Poets Baron Wormser and Michael Fleming will read from their works in the Library’s meeting room on Wednesday, October 29, beginning at 7 PM. Baron Wormser is the author of a memoir, The Road Washes Out in Spring: A Poet’s Memoir of Living Off the Grid, a novel, Teach Us That Peace, nine books of poetry and three books of non-fiction. Michael Fleming is a creative editor, essayist, novelist, and poet.
Born in San Francisco, raised in Wyoming, Michael Fleming set out on a thirty-year odyssey: undergraduate work at Princeton, teaching English in refugee camps in Thailand, a graduate degree from Oxford, teaching high-school mathematics in Swaziland, work as a carpenter, hospice volunteer, and college composition teacher in California, living as a writer and editor in New York, New Hampshire, and now Brattleboro, Vermont.
The event is free and open to the public. For more information contact us by phone at 802-254-5290 ext 0, by email at info@brookslibraryvt.org, or on the web at brookslibraryvt.org. Brooks Memorial Library, 224 Main Street, Brattleboro, VT 05301. Location Meeting Room, 2nd Floor.
In 2000 Wormser was appointed Poet Laureate of Maine and served in that capacity for six years. In 2009 he joined the Fairfield University MFA program. Wormser has received the Frederick Bock Prize from Poetry and the Kathryn A. Morton Prize along with fellowships from Bread Loaf, the National Endowment for the Arts and the John Simon Guggenheim Memorial Foundation. He is the Director of Educational Outreach for the Frost Place in Franconia, New Hampshire and resides in Cabot, Vermont, with his wife.
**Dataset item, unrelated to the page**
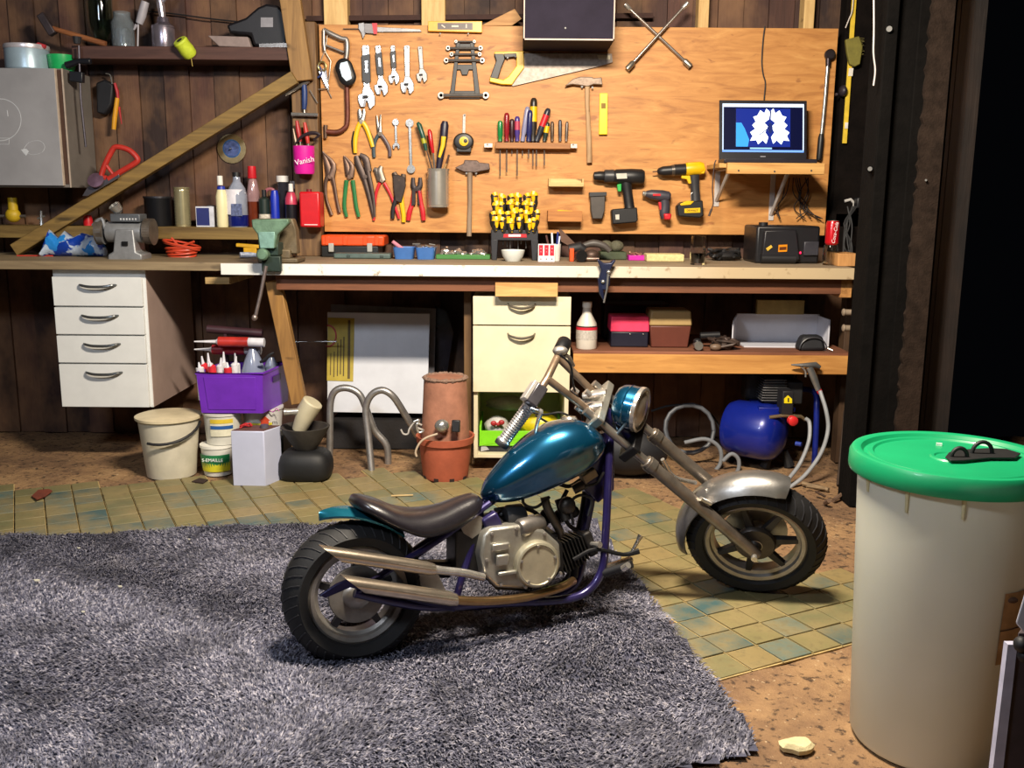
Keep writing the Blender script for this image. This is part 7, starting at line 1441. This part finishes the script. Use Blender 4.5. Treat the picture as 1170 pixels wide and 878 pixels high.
c2 = c_+Vector((.0, .01, zb2_)); t.part('pot', MB().lathe([(28*s_, 0), (27.5*s_, h2*.3), (25.8*s_, h2*.62), (25.6*s_, h2*.66), (23.5*s_, h2*.66), (22*s_, h2), (17*s_, h2), (0, h2-.006)], c2, n=40), tc2) if False else t.part('pot', MB().lathe([(27.5*s_, 0), (24.2*s_, h2*.93), (23.6*s_, h2), (0, h2-.004)], c2, n=40), tc2)
mb = MB()
for k in range(60): a = 2*PI*k/60; mb.ell(c2+Vector((22.8*s_*math.cos(a), 22.8*s_*math.sin(a), h2-.004)), (.012*rr.uniform(.6, 1.2), .012, .009*rr.uniform(.5, 1.3)), n=8)
t.part('dirt_crust', mb, mt('#8a6f60', .95, 0, .4, 60, .6), kind='stuff')
one('chrome_round_lamp', 'round chrome lamp head lying on the rim of the lower pot', 'lamp', MB().lathe([(0, 0), (.012, .002), (.026, .014), (.030, .026), (.026, .034), (0, .030)], PY(505, 490, Yp2-.14), (-.1, 1, .2), 22), chr_)
one('small_black_phone', 'small black box device standing on the pot rim', 'device', MB().box(PY(521, 487, Yp2-.12), (.034, .02, .05), rot=(R(-10), 0, R(-5))), blk, bev=.004)
one('silver_cable_clip', 'loose silver tangle hanging over the left rim of the pot', 'wire', MB().tube([PY(a, b, Yp2-.12) for a, b in ((473, 482), (479, 480), (476, 488), (484, 492), (478, 494), (476, 484), (482, 486))], .005, 8, sub=4), steel('#c9c4be', .25))
one('white_cable', 'white cable drooping out of the lower pot on its left side', 'cable', MB().tube([PY(a, b, Yp2-.135) for a, b in ((500, 496), (488, 500), (480, 506), (475, 516), (476, 522))], .0045, 8, sub=5), mt('#b9a690', .5))
# ---- left group: buckets and crate
def base_at(px, pyb): g_ = PZ(px, pyb); return g_
def bucket(px, pyb, ytop, rb, rt, depth_add, name, label, cat, m, rim=None, n=36, z0=None, sy=1):
    G = PZ(px, pyb); rbm = rb*mpp(G.y, 0); Yb_ = G.y+rbm
    s_ = mpp(Yb_, .1); c = Vector((PY(px, pyb, Yb_).x, Yb_, 0.0005)); 
    h = PY(px, ytop, Yb_).z
    t = T(name, label, cat, c); t.part('bucket', MB().lathe([(0, 0), (rb*s_, 0), (rb*s_*1.01, .006), (rt*s_, h), (rt*s_*.95, h), (rb*s_*.95, .01), (0, .008)], c, n=n), m)
    if rim: t.part('rim', MB().lathe([(rt*s_*1.0, h-.012), (rt*s_*1.04, h-.010), (rt*s_*1.04, h+.001), (rt*s_*.98, h+.001)], c, n=n), rim)
    return t, c, h, s_
t, c, h, s_ = bucket(197, 549, 477, 27, 33.5, 0, 'white_bucket', 'large dirty white bucket standing on the floor under the drawer unit', 'bucket', mt('#cfc8b4', .5, 0, .18, 8, .05))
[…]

Fleming has been awarded fellowships by the Ragdale Foundation, Dorland Mountain Arts Colony, Virginia Center for the Creative Arts, and Ucross Foundation. He has twice had stories featured on the public radio program “Fiction in Shorts”. Michael’s works of fiction include numerous short stories and poems, and The Del Ray Method (novel in progress). Nonfiction works include My Commute: Living in the American West (book in progress), essays about writing and the teaching of writing, and essays and speeches about death and dying. Since 2003 he has worked as a writer/edtior for W.W. Norton.